[Collection entries]
========================

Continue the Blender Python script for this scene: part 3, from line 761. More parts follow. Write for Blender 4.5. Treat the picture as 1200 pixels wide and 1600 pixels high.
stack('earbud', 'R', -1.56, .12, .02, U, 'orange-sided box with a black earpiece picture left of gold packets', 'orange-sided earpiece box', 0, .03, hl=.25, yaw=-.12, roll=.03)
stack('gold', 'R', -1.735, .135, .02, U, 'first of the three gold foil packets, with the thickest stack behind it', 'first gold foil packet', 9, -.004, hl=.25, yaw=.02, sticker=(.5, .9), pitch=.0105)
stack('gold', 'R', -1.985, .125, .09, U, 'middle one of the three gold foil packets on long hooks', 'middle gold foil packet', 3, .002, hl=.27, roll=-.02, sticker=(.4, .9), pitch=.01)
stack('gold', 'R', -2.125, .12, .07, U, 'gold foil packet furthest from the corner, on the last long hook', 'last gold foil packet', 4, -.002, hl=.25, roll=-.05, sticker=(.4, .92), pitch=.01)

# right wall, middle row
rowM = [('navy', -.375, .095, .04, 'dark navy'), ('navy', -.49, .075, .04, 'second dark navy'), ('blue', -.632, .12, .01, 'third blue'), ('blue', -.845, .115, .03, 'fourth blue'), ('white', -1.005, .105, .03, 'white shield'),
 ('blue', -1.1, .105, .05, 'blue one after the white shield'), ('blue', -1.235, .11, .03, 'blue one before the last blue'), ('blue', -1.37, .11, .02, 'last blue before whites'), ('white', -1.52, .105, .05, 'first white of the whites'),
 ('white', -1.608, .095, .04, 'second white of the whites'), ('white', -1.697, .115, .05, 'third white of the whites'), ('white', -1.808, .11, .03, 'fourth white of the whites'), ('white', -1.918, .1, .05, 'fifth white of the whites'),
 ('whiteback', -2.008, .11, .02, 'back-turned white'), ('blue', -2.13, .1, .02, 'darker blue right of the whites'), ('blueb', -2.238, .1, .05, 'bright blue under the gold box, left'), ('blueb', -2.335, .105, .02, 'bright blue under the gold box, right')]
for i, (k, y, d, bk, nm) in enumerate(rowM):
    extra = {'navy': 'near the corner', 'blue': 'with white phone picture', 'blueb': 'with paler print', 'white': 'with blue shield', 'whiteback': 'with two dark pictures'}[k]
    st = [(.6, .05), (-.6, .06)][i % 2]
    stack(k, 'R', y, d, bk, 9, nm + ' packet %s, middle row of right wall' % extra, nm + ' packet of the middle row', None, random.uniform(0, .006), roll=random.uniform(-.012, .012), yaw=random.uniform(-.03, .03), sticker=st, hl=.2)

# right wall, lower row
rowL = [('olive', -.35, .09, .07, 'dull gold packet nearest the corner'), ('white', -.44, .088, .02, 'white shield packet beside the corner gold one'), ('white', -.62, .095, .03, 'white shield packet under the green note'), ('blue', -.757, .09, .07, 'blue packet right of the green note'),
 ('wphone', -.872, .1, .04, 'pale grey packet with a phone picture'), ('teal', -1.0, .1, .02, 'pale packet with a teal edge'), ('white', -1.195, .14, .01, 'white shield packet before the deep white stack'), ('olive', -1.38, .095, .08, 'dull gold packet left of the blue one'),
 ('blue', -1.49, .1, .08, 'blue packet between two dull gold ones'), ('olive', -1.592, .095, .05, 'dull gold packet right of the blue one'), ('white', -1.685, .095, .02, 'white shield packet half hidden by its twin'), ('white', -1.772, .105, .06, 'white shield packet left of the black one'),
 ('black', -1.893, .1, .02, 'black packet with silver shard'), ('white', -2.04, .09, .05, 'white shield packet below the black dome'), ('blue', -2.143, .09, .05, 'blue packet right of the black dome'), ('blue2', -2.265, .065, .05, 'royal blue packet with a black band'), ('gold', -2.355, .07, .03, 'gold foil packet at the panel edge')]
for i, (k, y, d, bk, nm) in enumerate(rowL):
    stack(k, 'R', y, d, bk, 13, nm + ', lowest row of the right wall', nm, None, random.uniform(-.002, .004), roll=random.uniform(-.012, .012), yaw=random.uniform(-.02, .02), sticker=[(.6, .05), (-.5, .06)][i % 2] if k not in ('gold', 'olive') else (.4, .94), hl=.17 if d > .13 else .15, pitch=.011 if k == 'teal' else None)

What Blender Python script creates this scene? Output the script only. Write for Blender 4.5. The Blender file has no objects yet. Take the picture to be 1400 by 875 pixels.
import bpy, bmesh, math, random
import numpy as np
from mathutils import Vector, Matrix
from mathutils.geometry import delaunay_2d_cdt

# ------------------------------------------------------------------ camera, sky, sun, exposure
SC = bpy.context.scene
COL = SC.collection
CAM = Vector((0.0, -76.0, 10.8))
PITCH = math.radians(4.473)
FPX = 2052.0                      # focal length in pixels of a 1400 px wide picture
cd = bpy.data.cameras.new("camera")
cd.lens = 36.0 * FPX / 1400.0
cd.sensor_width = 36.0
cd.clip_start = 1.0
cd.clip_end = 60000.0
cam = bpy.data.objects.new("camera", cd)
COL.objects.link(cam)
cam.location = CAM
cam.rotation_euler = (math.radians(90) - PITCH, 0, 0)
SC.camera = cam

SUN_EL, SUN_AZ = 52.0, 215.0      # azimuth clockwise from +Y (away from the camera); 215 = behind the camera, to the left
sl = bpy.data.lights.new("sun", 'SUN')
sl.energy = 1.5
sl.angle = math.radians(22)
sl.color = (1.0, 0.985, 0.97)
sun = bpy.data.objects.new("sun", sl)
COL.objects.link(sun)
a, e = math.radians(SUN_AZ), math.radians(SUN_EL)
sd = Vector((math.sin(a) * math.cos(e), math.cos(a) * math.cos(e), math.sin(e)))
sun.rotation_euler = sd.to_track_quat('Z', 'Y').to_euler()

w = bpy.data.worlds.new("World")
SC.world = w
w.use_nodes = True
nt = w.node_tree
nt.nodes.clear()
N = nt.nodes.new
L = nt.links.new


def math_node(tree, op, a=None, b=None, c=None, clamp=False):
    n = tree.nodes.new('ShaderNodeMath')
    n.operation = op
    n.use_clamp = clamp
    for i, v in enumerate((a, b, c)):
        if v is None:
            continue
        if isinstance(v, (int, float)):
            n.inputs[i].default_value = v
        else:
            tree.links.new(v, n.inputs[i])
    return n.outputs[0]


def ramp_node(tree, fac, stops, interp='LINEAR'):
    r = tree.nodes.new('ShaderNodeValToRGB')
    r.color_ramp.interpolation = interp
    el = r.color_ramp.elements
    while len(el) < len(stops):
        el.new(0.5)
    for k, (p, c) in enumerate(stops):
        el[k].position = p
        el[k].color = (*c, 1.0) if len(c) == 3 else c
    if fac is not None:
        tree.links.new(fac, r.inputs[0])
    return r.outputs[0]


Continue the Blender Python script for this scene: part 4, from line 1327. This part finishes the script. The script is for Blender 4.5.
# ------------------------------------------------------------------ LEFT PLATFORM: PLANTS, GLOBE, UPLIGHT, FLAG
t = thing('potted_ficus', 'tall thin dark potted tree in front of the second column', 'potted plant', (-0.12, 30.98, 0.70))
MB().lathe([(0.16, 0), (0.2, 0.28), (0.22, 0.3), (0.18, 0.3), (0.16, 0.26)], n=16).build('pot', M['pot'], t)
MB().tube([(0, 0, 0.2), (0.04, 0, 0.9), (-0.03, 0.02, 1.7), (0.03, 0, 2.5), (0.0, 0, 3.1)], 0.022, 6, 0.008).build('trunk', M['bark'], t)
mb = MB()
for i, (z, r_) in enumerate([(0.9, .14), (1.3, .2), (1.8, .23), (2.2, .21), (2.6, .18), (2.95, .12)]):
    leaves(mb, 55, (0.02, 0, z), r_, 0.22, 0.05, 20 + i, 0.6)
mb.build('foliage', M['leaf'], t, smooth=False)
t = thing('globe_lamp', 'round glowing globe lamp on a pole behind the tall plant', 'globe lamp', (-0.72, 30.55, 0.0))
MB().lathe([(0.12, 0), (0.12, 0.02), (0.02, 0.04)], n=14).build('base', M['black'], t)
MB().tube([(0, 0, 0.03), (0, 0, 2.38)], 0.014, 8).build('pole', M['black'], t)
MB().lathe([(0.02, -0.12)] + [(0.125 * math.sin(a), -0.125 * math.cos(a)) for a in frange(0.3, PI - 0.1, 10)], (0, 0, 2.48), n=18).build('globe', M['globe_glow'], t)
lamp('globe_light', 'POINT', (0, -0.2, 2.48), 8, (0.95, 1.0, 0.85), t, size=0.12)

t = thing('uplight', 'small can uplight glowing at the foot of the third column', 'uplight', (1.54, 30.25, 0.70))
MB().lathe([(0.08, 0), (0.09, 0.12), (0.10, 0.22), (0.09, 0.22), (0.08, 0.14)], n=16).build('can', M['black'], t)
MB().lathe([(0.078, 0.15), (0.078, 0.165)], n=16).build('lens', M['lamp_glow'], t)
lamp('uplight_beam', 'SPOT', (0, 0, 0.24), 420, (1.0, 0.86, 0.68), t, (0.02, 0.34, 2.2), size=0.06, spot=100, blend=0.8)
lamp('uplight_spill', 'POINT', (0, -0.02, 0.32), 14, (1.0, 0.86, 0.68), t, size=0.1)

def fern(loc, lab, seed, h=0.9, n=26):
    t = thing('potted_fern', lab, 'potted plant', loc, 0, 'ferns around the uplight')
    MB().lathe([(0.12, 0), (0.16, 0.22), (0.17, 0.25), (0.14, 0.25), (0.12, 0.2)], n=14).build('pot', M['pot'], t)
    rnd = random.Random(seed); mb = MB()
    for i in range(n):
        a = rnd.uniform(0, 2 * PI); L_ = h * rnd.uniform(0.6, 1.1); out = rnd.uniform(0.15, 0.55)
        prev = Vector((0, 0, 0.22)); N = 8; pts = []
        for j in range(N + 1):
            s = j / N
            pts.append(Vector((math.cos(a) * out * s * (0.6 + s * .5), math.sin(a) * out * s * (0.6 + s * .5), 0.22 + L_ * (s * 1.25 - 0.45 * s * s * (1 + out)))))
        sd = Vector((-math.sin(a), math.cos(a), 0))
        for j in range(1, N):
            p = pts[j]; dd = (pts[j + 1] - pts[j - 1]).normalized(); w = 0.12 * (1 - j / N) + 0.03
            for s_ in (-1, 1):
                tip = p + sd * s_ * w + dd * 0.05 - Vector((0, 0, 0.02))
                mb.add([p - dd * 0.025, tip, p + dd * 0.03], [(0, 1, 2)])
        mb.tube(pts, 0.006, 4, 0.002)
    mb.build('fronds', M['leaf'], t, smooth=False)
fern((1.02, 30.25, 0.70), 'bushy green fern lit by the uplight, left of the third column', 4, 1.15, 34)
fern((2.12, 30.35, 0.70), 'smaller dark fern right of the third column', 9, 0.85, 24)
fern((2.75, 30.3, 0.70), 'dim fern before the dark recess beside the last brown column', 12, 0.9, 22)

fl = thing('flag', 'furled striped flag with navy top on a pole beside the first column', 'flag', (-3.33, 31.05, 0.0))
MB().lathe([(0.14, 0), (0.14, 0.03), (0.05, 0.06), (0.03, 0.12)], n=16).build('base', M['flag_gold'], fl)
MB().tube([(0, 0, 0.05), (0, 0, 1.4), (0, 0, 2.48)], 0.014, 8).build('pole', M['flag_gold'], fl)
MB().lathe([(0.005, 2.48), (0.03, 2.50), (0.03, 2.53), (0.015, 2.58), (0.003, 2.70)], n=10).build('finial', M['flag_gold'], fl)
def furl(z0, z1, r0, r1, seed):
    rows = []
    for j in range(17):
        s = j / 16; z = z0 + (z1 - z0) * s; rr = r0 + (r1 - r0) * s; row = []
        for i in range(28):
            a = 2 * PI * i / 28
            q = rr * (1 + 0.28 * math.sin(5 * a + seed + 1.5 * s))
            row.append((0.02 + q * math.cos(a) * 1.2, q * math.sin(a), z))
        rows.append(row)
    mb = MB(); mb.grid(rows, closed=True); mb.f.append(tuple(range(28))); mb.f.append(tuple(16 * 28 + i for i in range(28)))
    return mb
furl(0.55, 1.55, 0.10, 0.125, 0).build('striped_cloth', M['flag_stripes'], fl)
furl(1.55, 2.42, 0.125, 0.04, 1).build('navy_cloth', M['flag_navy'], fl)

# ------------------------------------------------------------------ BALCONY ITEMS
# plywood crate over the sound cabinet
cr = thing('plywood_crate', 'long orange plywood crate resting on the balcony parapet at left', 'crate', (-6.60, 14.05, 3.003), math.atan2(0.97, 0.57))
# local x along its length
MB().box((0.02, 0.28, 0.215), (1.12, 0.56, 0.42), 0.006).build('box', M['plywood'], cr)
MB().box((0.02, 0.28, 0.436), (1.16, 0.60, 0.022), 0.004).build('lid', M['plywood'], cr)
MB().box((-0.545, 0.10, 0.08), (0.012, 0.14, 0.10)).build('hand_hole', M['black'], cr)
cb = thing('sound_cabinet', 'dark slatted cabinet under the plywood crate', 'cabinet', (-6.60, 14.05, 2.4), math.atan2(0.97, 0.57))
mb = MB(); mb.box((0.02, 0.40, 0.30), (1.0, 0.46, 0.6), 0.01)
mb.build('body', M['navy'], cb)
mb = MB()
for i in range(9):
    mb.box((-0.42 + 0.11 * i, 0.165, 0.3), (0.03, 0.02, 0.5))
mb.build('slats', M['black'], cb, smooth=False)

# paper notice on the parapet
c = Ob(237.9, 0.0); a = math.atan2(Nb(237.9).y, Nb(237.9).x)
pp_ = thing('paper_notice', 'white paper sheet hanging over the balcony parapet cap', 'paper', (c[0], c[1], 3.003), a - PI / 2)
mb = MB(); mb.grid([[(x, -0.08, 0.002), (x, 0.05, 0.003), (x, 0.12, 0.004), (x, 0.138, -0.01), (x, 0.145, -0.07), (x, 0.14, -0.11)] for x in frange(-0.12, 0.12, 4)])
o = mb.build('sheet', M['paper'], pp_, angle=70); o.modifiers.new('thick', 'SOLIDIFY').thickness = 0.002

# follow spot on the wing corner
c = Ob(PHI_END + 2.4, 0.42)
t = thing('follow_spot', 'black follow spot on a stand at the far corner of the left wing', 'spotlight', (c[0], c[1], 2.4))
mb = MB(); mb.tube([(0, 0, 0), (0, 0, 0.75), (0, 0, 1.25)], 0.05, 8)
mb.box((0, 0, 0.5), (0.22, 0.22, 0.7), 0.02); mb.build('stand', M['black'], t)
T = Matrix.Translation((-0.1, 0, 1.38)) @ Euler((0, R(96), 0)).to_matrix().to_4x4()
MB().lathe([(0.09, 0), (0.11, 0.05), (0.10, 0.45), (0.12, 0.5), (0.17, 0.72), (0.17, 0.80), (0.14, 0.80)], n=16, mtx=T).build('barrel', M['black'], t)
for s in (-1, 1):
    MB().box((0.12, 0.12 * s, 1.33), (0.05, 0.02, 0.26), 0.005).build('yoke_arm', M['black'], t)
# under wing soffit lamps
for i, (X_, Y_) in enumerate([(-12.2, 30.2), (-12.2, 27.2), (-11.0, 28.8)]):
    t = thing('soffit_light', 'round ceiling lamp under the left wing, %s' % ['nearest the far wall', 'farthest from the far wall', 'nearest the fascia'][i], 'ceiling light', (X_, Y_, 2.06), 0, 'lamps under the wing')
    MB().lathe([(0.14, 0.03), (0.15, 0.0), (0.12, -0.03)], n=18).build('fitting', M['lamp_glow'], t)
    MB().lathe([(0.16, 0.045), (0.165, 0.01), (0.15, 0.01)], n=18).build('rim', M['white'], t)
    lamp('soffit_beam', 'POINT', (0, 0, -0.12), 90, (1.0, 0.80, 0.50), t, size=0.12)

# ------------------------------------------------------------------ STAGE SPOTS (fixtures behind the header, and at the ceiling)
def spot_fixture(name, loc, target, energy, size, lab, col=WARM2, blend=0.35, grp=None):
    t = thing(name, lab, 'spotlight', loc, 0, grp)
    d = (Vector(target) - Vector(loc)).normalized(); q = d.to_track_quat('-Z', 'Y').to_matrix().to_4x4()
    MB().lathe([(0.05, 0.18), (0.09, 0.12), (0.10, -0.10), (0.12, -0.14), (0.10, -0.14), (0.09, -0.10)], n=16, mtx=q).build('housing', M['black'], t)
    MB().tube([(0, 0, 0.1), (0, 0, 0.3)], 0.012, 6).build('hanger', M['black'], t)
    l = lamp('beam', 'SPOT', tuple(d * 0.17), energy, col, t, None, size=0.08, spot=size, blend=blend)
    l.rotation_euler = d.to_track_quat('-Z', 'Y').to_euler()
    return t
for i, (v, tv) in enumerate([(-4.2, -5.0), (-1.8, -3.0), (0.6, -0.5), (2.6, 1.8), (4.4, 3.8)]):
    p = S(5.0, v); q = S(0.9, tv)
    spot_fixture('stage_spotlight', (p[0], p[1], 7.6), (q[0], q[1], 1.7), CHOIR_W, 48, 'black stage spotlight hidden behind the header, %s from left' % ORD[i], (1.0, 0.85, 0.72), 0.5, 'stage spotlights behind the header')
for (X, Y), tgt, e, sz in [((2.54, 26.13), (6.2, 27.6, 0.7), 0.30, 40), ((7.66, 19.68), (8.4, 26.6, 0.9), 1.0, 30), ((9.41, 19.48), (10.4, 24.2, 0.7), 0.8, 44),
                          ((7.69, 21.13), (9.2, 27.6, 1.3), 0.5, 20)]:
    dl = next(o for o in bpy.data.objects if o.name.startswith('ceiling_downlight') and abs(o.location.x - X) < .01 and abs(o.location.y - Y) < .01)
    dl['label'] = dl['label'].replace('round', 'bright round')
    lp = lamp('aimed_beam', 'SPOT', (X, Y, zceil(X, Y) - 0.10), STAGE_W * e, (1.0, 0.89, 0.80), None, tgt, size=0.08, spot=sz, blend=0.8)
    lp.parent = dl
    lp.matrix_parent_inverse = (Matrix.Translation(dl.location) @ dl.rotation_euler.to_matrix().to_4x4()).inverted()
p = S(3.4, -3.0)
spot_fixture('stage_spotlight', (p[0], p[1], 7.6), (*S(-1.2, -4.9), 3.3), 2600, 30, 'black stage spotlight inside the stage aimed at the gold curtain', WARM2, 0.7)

========================

Take exactly the lines from the one containing "What Blender Python" through the one containing "SC.camera = cam" in the data above, and output them with nothing added.

What Blender Python script creates this scene? Output the script only. Write for Blender 4.5. The Blender file has no objects yet. Take the picture to be 1400 by 875 pixels.
import bpy, bmesh, math, random
import numpy as np
from mathutils import Vector, Matrix
from mathutils.geometry import delaunay_2d_cdt

# ------------------------------------------------------------------ camera, sky, sun, exposure
SC = bpy.context.scene
COL = SC.collection
CAM = Vector((0.0, -76.0, 10.8))
PITCH = math.radians(4.473)
FPX = 2052.0                      # focal length in pixels of a 1400 px wide picture
cd = bpy.data.cameras.new("camera")
cd.lens = 36.0 * FPX / 1400.0
cd.sensor_width = 36.0
cd.clip_start = 1.0
cd.clip_end = 60000.0
cam = bpy.data.objects.new("camera", cd)
COL.objects.link(cam)
cam.location = CAM
cam.rotation_euler = (math.radians(90) - PITCH, 0, 0)
SC.camera = cam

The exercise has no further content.